For further patch-documentation purposes, here are two shots of the synthesizer:

Video originally posted at youtube.com/disquiet. There’s also a (https://www.youtube.com/playlist?list=PLAgCxRbmR1MIM4mCYe17nERi9xeEWAD2w) of the Buddha Machine Variations.

Back into the Cold (Mac)

Waving goodbye

Shown here is the back of the Cold Mac synthesizer module from the company Whimsical Raps. I’ve enjoyed using it, but I’m putting it back in the pool of circulating used synthesizer equipment. Before doing so, I’m commemorating its time in my modular synth with this photograph of the lovely rear of its printed circuit board.

Paper Music

When the machines fail us

The semi-bad news is I spent a considerable amount of time a year or so ago researching how people notate their synthesizer patches, never coming to a conclusion that I felt was (yet) substantial enough to write about. That is, how they draw, or photograph, or otherwise annotate for future reference the combination of cables and knobs, sliders and (increasingly) menu settings of their modules.

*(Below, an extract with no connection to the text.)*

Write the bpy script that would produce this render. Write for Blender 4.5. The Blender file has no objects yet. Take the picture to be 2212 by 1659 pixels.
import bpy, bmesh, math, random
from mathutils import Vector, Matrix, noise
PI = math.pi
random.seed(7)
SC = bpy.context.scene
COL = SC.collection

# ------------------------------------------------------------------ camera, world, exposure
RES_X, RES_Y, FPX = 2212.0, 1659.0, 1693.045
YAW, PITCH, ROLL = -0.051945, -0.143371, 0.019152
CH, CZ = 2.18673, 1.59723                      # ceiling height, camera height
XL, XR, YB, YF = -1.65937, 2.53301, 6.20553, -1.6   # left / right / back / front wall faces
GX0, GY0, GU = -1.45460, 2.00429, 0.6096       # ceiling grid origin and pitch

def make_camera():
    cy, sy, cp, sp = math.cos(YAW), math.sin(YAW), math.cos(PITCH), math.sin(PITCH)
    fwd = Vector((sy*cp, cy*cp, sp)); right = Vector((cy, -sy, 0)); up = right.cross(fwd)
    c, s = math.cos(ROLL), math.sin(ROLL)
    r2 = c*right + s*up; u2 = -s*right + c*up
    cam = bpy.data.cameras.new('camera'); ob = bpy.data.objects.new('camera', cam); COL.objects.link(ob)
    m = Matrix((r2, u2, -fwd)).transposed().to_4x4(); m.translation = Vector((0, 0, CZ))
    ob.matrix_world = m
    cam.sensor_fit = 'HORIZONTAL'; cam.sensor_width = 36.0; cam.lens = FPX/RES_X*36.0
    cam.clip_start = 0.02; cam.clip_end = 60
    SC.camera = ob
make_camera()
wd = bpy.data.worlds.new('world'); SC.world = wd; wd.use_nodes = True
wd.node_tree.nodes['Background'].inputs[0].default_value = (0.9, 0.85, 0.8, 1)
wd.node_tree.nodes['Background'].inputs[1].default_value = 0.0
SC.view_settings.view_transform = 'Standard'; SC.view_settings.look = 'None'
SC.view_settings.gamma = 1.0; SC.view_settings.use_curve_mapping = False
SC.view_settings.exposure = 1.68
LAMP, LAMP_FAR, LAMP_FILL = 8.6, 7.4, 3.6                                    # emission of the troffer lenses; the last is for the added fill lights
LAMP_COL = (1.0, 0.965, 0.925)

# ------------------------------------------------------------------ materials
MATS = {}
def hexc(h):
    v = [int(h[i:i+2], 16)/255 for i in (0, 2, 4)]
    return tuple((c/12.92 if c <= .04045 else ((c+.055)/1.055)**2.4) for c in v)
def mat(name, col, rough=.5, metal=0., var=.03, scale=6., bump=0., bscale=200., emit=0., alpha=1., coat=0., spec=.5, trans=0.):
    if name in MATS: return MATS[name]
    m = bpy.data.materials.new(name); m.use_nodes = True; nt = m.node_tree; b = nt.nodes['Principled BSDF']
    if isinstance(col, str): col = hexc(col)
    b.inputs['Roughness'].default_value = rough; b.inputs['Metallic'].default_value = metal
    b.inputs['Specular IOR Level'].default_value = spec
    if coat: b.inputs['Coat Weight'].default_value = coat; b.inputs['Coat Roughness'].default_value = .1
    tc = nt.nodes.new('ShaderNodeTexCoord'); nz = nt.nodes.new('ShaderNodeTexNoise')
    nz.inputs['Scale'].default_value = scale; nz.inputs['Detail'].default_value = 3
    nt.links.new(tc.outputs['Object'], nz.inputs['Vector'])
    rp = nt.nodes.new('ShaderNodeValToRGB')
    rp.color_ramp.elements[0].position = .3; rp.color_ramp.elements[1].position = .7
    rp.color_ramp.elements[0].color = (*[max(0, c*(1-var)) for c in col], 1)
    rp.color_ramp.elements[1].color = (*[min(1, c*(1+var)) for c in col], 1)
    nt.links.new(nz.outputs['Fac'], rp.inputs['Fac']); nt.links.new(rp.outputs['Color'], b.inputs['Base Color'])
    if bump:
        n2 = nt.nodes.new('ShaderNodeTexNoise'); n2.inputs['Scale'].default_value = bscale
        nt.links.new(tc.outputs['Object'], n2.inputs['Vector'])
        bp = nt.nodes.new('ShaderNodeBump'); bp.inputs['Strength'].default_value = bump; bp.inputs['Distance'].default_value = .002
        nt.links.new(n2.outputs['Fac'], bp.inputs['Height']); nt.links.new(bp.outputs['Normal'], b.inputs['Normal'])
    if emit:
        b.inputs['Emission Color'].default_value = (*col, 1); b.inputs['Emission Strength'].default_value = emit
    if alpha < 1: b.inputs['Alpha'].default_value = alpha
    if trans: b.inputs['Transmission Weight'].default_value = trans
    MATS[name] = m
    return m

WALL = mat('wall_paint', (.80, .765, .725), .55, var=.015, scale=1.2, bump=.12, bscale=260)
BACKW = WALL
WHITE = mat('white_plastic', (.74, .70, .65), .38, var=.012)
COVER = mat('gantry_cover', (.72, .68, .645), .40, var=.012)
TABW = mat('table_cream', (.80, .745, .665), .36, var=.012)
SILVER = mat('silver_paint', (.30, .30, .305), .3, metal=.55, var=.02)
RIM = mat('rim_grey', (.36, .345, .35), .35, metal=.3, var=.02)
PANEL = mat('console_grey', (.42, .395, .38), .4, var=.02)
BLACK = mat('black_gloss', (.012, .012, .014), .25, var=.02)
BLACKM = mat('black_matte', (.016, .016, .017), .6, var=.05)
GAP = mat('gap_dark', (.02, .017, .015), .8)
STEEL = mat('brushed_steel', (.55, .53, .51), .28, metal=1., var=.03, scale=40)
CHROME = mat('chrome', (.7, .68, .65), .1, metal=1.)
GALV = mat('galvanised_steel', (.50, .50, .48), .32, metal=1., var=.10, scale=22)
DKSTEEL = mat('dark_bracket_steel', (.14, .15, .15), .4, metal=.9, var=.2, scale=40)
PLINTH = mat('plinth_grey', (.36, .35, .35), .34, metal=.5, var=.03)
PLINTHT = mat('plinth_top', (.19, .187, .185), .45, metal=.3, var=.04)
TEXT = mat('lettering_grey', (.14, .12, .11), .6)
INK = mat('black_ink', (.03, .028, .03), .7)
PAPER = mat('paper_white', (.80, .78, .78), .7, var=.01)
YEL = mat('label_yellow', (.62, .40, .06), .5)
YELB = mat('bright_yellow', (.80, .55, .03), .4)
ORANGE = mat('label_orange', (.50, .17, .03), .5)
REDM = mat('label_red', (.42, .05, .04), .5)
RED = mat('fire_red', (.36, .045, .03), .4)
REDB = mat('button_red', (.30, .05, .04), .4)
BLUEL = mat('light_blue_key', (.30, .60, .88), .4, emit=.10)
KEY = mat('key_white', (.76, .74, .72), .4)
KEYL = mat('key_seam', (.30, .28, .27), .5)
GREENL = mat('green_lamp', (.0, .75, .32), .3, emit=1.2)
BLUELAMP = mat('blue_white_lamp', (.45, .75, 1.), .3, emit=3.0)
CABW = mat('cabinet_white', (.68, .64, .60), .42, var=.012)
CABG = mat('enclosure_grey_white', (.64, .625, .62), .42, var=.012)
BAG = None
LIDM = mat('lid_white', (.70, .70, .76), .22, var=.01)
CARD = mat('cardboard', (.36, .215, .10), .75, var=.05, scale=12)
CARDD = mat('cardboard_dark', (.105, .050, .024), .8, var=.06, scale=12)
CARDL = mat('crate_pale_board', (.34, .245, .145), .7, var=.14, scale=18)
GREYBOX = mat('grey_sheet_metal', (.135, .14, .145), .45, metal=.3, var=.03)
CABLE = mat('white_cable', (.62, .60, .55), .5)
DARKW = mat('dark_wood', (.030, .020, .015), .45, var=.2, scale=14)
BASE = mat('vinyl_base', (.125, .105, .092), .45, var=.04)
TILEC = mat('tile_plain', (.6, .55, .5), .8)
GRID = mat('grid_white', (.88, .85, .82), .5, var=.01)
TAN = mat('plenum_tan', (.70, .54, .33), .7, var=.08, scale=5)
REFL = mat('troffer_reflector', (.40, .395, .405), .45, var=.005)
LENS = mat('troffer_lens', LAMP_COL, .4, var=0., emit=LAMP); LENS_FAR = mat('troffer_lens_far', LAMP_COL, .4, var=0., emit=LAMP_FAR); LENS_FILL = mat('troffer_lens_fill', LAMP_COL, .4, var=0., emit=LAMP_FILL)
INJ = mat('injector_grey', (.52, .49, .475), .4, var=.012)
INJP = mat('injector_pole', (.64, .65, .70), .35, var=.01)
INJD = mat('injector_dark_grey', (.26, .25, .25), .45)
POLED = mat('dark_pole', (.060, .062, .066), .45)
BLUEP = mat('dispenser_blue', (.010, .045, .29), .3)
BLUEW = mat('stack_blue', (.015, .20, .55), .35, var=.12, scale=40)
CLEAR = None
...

The not unrelated good news is, having done that work, I had developed some fledgling ideas as to how to accomplish such a task, ideas I drew upon this evening when my camera failed to record audio for what would have been the day’s Buddha Machine Variation.

The second of the images below is how I transcribed some menu settings (on the ER-301 module, using the Feedback Looper unit). I was, apparently, especially (presciently?) primed to take these notes, because the first of these two images is something I wrote in a notebook last night when an idea for today’s patch first suggested itself. So, these are the before and after. What’s missing is the middle, the actual recording.

Buddha Machine Variations No. 35 (Tripled Suite)

A series of focused experiments

This was an experiment in exploring the device as a whole: not just as a set of loops contained in one object, but the sequence of those loops, and the way the loops progress as a result of the object’s design. All the previous Buddha Machine Variations to date have involved one loop per machine. Here the multiple loops of such a device, one from the second-generation of Buddha Machines, are heard not just in sequence, but in overlapping sequences. They’re considered as a suite.

There are three subsets of whatever loop is playing at a given time. Each is a subloop: one three seconds, one four seconds, one five (in the ER-301 module, using the Feedback Looper unit). Each of the subloops is extracted from a different narrow band of the audio spectrum (via the FDXf module). As the piece proceeds, the button on the side of the Buddha Machine is clicked. One or more of the subloops begins recording the new audio almost immediately, but there is some time before the preceding loop is entirely eradicated. At the very end, the audio cable is pulled out of the Buddha Machine, and eventually all the subloops give way to silence. (This was less sudden when rehearsed, but it works OK here. I’ll be trying this all again with a slightly different approach.)